A string literal (2.13.4) that is not a wide string literal can be converted to an rvalue of type “pointer to char”; a wide string literal can be converted to an rvalue of type “pointer to wchar_t”. In either case, the result is a pointer to the first element of the array. This conversion is considered only when there is an explicit appropriate pointer target type, and not when there is a general need to convert from an lvalue to an rvalue. [Note: this conversion is deprecated. See Annex D. ] For the purpose of ranking in overload resolution (13.3.3.1.1), this conversion is considered an array-to-pointer conversion followed by a qualification conversion (4.4). [Example: "abc" is converted to “pointer to const char” as an array-to-pointer conversion, and then to “pointer to char” as a qualification conversion. ]

C++11 simply removes the above quotation which implies that it is illegal code in C++11.

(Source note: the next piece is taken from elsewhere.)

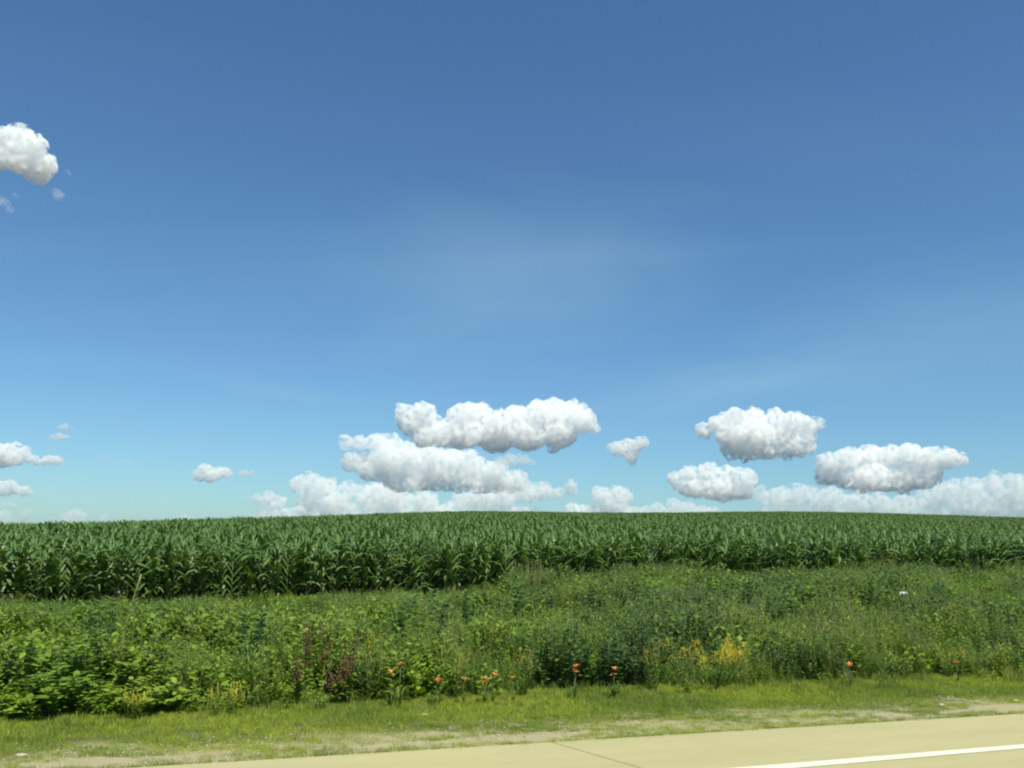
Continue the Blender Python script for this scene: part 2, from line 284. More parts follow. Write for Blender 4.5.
# ---------------------------------------------------------------- clouds
CLAB = {
 'A': 'largest bright white cloud, long and topmost in the middle of the sky', 'B': 'wide grey-white cloud right under the largest bright one', 'B2': 'small pale puff under the right half of the largest cloud',
 'C': 'long low bank of cloud resting on the corn in the middle left', 'D': 'small triangular cloud alone just right of the largest cloud', 'E': 'low cloud heap on the corn between the middle bank and the right ones',
 'F': 'isolated grey-white cloud, highest one on the right side', 'G': 'compact white cloud low between two larger ones on the right', 'H': 'broad grey-bottomed cloud with a bright peak at the right', 'I': 'long pale cloud bank on the corn at the far right',
 'J': 'thin pale cloud strip on the corn right of centre', 'K': 'white cloud entering from the left edge, upper one near the horizon', 'L': 'white cloud at the left edge just under another one',
 'M': 'tiny flat puff, topmost of three small ones at the left', 'N': 'tiny flat puff under the topmost small one at the left', 'N2': 'faint scrap of cloud under the two small left puffs',
 'O': 'small round white cloud alone over the corn left of the middle bank', 'P': 'small scrap of cloud right beside the small round one', 'P2': 'faint thin wisp between the left clouds and the small round one',
 'Q': 'small pale cloud low at the left edge', 'Q2': 'low pale cloud patch touching the corn at the left edge', 'Q3': 'low pale cloud hump on the corn at the left', 'Q4': 'tiny cloud tip peeping over the corn left of the middle bank',
 'Q5': 'tiniest cloud tip on the corn at the left, before the small round cloud',
 'R4': 'faintest scrap of vapour right of the high upper left cloud, highest of its wisps',
 'R': 'big bright cloud high in the upper left corner', 'R2': 'torn wisp below the high upper left cloud', 'R3': 'faint wisp just under the right edge of the high upper left cloud'}
def cloud_mat(px, dens, seed, big, erode):
    """vapour of broken density: noise eats ragged holes and edges into the billows"""
    m, nt = mat('cloud_vapour'); L = nt.links.new
    out = N(nt, 'ShaderNodeOutputMaterial')
    tc = N(nt, 'ShaderNodeTexCoord')
    mp = N(nt, 'ShaderNodeMapping'); mp.inputs['Location'].default_value = (seed*3.3, seed, 0); mp.inputs['Scale'].default_value = (1/px,)*3
    L(tc.outputs['Object'], mp.inputs['Vector'])
    n1 = N(nt, 'ShaderNodeTexNoise', Scale=.2/big, Detail=5.0, Roughness=.55); L(mp.outputs[0], n1.inputs['Vector'])
    mr = N(nt, 'ShaderNodeMapRange', interpolation_type='SMOOTHSTEP')
    mr.inputs[1].default_value = erode; mr.inputs[2].default_value = erode+.23; mr.inputs[3].default_value = 0; mr.inputs[4].default_value = 1.0*dens/px
    L(n1.outputs[0], mr.inputs[0])
    v = N(nt, 'ShaderNodeVolumeScatter'); v.inputs['Color'].default_value = (.995, 1, .988, 1); v.inputs['Anisotropy'].default_value = 0.0
    L(mr.outputs[0], v.inputs['Density'])
    L(v.outputs[0], out.inputs['Volume'])
    return m
def ico(sub):
    bm = bmesh.new(); bmesh.ops.create_icosphere(bm, subdivisions=sub, radius=1)
    v = np.array([q.co[:] for q in bm.verts]); f = np.array([[q.index for q in p.verts] for p in bm.faces]); bm.free(); return v, f
ICO3, ICO2 = ico(3), ico(2)
for key, D, puffs in CLOUDS:
    px = D/924.0                                   # metres that span one small unit at that range
    rg = random.Random(sum(map(ord, key))*7)
    cx = sum(p[0] for p in puffs)/len(puffs); ce = sum(p[1] for p in puffs)/len(puffs)
    def direc(a, e): return Vector((math.sin(R(a))*math.cos(R(e)), math.cos(R(a))*math.cos(R(e)), math.sin(R(e))))
    C = direc(cx, ce)*D
    VV = []; FF = []; nv = 0
    thin = key in ('R2', 'R3', 'R4', 'P2', 'N2')
    rmax = max(p[2] for p in puffs)
    for a, e, r in puffs:
        rr = r*px
        c = direc(a, e)*(D+rg.uniform(-.5, .5)*rr)-C
        VV.append(ICO3[0]*np.array((rr*1.02, rr*1.1, rr*.78))+np.array(c)); FF.append(ICO3[1]+nv); nv += len(ICO3[0])
        for j in range(14):                         # smaller billows, mostly on the upper side
            v = Vector((rg.gauss(0, 1.1), rg.gauss(0, .8), rg.gauss(.25, .7))).normalized()
            r2 = rr*rg.uniform(.18, .42)
            VV.append(ICO2[0]*r2+np.array(c+v*rr*rg.uniform(.6, .85))); FF.append(ICO2[1]+nv); nv += len(ICO2[0])
    me = bpy.data.meshes.new('cloud'); me.from_pydata(np.concatenate(VV).tolist(), [], np.concatenate(FF).tolist()); me.update()
    o = bpy.data.objects.new('cloud', me); COL.objects.link(o)
    md = o.modifiers.new('r', 'REMESH'); md.mode = 'VOXEL'; md.voxel_size = px*(1.1 if key != 'R' else 1.3)
    big = min(1.0, max(.35, rmax/13.0))
    def bump(sc_, st_):
        t = bpy.data.textures.new('puff', 'CLOUDS'); t.noise_scale = sc_*px*big; t.noise_depth = 1
        dm = o.modifiers.new('d', 'DISPLACE'); dm.texture = t; dm.strength = st_*px*big; dm.mid_level = .37; dm.texture_coords = 'LOCAL'
    bump(14, 6.0); bump(5.5, 3.4)
    md = o.modifiers.new('r2', 'REMESH'); md.mode = 'VOXEL'; md.voxel_size = px*(1.0 if key != 'R' else 1.2)
    bump(2.4, 1.2)
    dg = bpy.context.evaluated_depsgraph_get(); dg.update()
    me2 = bpy.data.meshes.new_from_object(o.evaluated_get(dg)); o.modifiers.clear(); o.data = me2
    bpy.data.meshes.remove(me)
    me2.materials.clear(); me2.materials.append(cloud_mat(px, .09 if thin else {'C': .27, 'I': .21, 'J': .22, 'E': .32, 'B2': .2, 'Q': .24, 'Q2': .24, 'Q3': .24, 'Q4': .24, 'Q5': .2, 'G': .38, 'B': .34, 'P': .25, 'M': .3, 'N': .3, 'D': .35}.get(key, .46), len(key)*3+ord(key[0]), big, .42 if thin else .415))
    o.location = C
    tag(o, CLAB[key], 'cloud', 'cumulus clouds low over the cornfield' if key not in ('R', 'R2', 'R3', 'R4') else None)

# ---------------------------------------------------------------- ground sheet
def axis(parts):
    out = []
    for a, b, s in parts:
        n = max(1, round((b-a)/s)); out += [a+(b-a)*i/n for i in range(n)]
    out.append(parts[-1][1]); return out
us = axis([(-3000, -200, 700), (-200, -20, 30), (-20, -8, 1.5), (-8, 0, 1.0), (0, 8, .25), (8, 40, 1.0), (40, 200, 4), (200, 400, 20), (400, 6000, 700)])
ts = axis([(-6000, -400, 700), (-400, -120, 20), (-120, -15, 3.5), (-15, 40, .5), (40, 200, 4), (200, 400, 20), (400, 6000, 700)])
gb = MB(); vs = []
for u in us:
    for t in ts:
        x, y = xy(u, t)
        z = height(x, y)
        if u < 6: z += .018*noise.noise((x*2.3, y*2.3, 0))*sst(0.05, .5, u)
        if u < 0: z -= .06*sst(0, -.25, u)*(1-sst(-8.6, -9.2, u))   # the ground passes under the slabs
        vs.append((x, y, z))
nT = len(ts)
fs = [(i*nT+j, (i+1)*nT+j, (i+1)*nT+j+1, i*nT+j+1)[::-1] for i in range(len(us)-1) for j in range(nT-1)]
gb.add(vs, fs)
tag(gb.obj('ground', gm), kind='structure')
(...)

^{[Ref 2]}C99 standard 6.4.5/5 "String Literals - Semantics":

In translation phase 7, a byte or code of value zero is appended to each multibyte character sequence that results from a string literal or literals. The multibyte character sequence is then used to initialize an array of static storage duration and length just sufficient to contain the sequence. For character string literals, the array elements have type char, and are initialized with the individual bytes of the multibyte character sequence; for wide string literals, the array elements have type wchar_t, and are initialized with the sequence of wide characters...

It is unspecified whether these arrays are distinct provided their elements have the appropriate values. If the program attempts to modify such an array, the behavior is undefined.

Answer 2

The answer to your second question is that the variable s is stored in RAM as type pointer-to-char. If it's global or static, it's allocated on the heap and remains there for the life of the running program. If it's a local ("auto") variable, it's allocated on the stack and remains there until the current function returns. In either case, it occupies the amount of memory required to hold a pointer.

The string "Hello" is a constant, and it's stored as part of the program itself, along with all the other constants and initializers. If you built your program to run on an appliance, the string would be stored in ROM.

Note that, because the string is constant and s is a pointer, no copying is necessary. The pointer s simply points to wherever the string is stored.

Answer 3

is literal string like "hello" will take memory in all my program all it's just like a temporary variable that will get destroyed when the statement ends.

It is kept in programm data, so it is awaiable within lifetime of the programm. You can return pointers and references to this data from the current scope.

The only reason why const char* is being cast to char* is comatiblity with c, like winapi system calls. And this cast is made unexplicit unlike any other const casting.

Answer 4

Just use a string:

std::string s("hello");

That would be the C++ way. If you really must use char, you'll need to create an array and copy the contents over it.

Answer 5

In your example, you are not assigning, but constructing. std::string, for example, does have a std::string(const char *) constructor (actually it's more complicated, but it doesn't matter). And, similarly, char * (if it was a type rather than a pointer to a type) could have a const char * constructor, which is copying the memory.

I don't actually know how the compiler really works here, but I think it could be similar to what I've described above: a copy of "Hello" is constructed in stack and s is initialized with this copy's address.